Pour répondre à ce commentaire :
Patrick a écrit :
Et que pensez vous d’Amazon eu égard a l’évolution de votre stategie?
C’est bien l’anti action value par excellence. Un PER de 77 il n’y a pas si longtemps, aucun dividende,
Et pourtant une croissance hallucinante, une organisation pour tuer toute la concurrence.
Ne pas en avoir , c’est une évidence pour qui fait une analyse rationnelle. Mais est ce bien sérieux tout de même? On en parle très peu sur le forum…
Au départ, Amazon était un détaillant en ligne qui ne gagnait pas d’argent, voire en perdait. On peut d’ailleurs s’interroger sur la concurrence déloyale induite par le fait de perdre de l’argent pour croître à tout prix, tandis que les petits acteurs ne peuvent se le permettre.
Aujourd’hui, Amazon est avant tout 1) une entreprise technologique avec AWS, 2) une plateforme eCommerce qui prend des commissions substantielle sur la vente de produits tiers (50% des produits vendus sur Amazon seraient des produits tiers) et 3) un optimiseur fiscal.
1) AWS est la pépite du groupe, rentable et en croissance, et est archi-dominant, devant le cloud de Microsoft et loin devant le cloud d’Alphabet.
2) La plateforme eCommerce a construit une position quasi-monopolistique, et de nombreuses personnes achètent uniquement sur Amazon, et sont plus fidèles à Amazon qu’à un produit ou à une marque.
Je l’ai vérifié avec le confinement, puisqu’une partie des produits de notre TPE sont vendus sur Amazon et sur notre boutique en ligne. La suspension des ventes sur Amazon n’a entraîné aucun report sur notre boutique en ligne. J’ai aussi constaté que mettre des produits 10% plus chers sur Amazon, ne créé pas non plus de report sur notre boutique : les gens pensent que sur Amazon c’est moins cher, et qu’il n’y a pas besoin de comparer.
Fort des statistiques de ventes des produits tiers, Amazon est également capable de repérer les produits qui se vendent bien, d’estimer leur marge, et de se positionner ensuite comme vendeur de produits équivalents.
Initialement déficitaire, la plateforme prend maintenant une commission conséquente (18%) sur chaque vente des vendeurs tiers, et peut donc aussi vendre en compte propre les produits les plus rentables.

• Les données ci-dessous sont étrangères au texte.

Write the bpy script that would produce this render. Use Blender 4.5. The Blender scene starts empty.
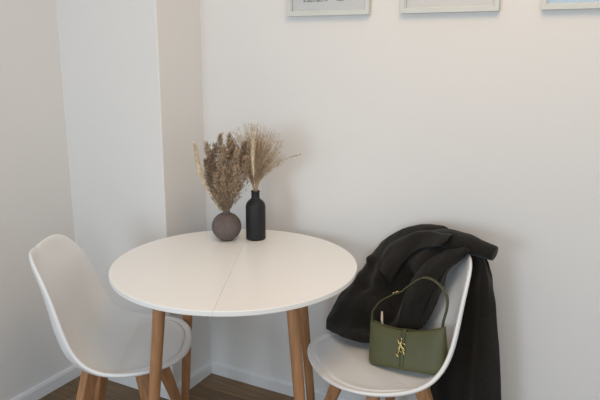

3) Amazon optimise complètement sa fiscalité, pour le dire poliment. La fameuse taxe GAFA dont il était question un temps n’a toujours pas été appliquée, puisque D. Trump a menacé de taxer les vins français. De la même façon, quand en France des frais de port avaient été imposés à Amazon pour éviter une concurrence frontale avec les libraires, Amazon a mis en œuvre des frais de port de… 0,01 euro !
Pour autant, si Amazon veut ouvrir un entrepôt ou de nouveaux bureaux, tous les acteurs locaux se battent pour les avoir…
Nous avons donc une entreprise très difficile à réguler, mais que l’on n’hésite pas non plus à courtiser, preuve de sa puissance !
Conclusion
Le moat d’Amazon est énorme. Probablement le moat le plus gros avec Alphabet (qui chaque année vole un peu plus de contenus des sites Web en toute impunité, et impose de fait d’acheter de la publicité sur Google Adwords pour conserver de la visibilité).
Son prix est à l’avenant, avec un PER 2020 prévisionnel dépassant les 100 !
Le principal risque est législatif. On devrait imposer à l’entreprise une scission entre AWS et la plateforme de vente en ligne, même si à ce stade, cela ne changerait probablement plus grand chose, puisque les deux divisions sont leaders sur leur marché. De toute façon, il est peu probable que cela soit mis en œuvre, étant donné que les USA protègent en réalité leur GAFA, puisqu’ils contribuent à leur puissance géopolitique.
A titre personnel, je n’investirai de toute façon jamais sur Amazon, pour des raisons éthiques. Il y énormément d’hypocrisie derrière cette société. Je tiens également en assez piètre estime Jeff Bezos, riche à crever, mais qui continue à payer au lance-pierres les personnes qui travaillent dans ses centres-logistiques.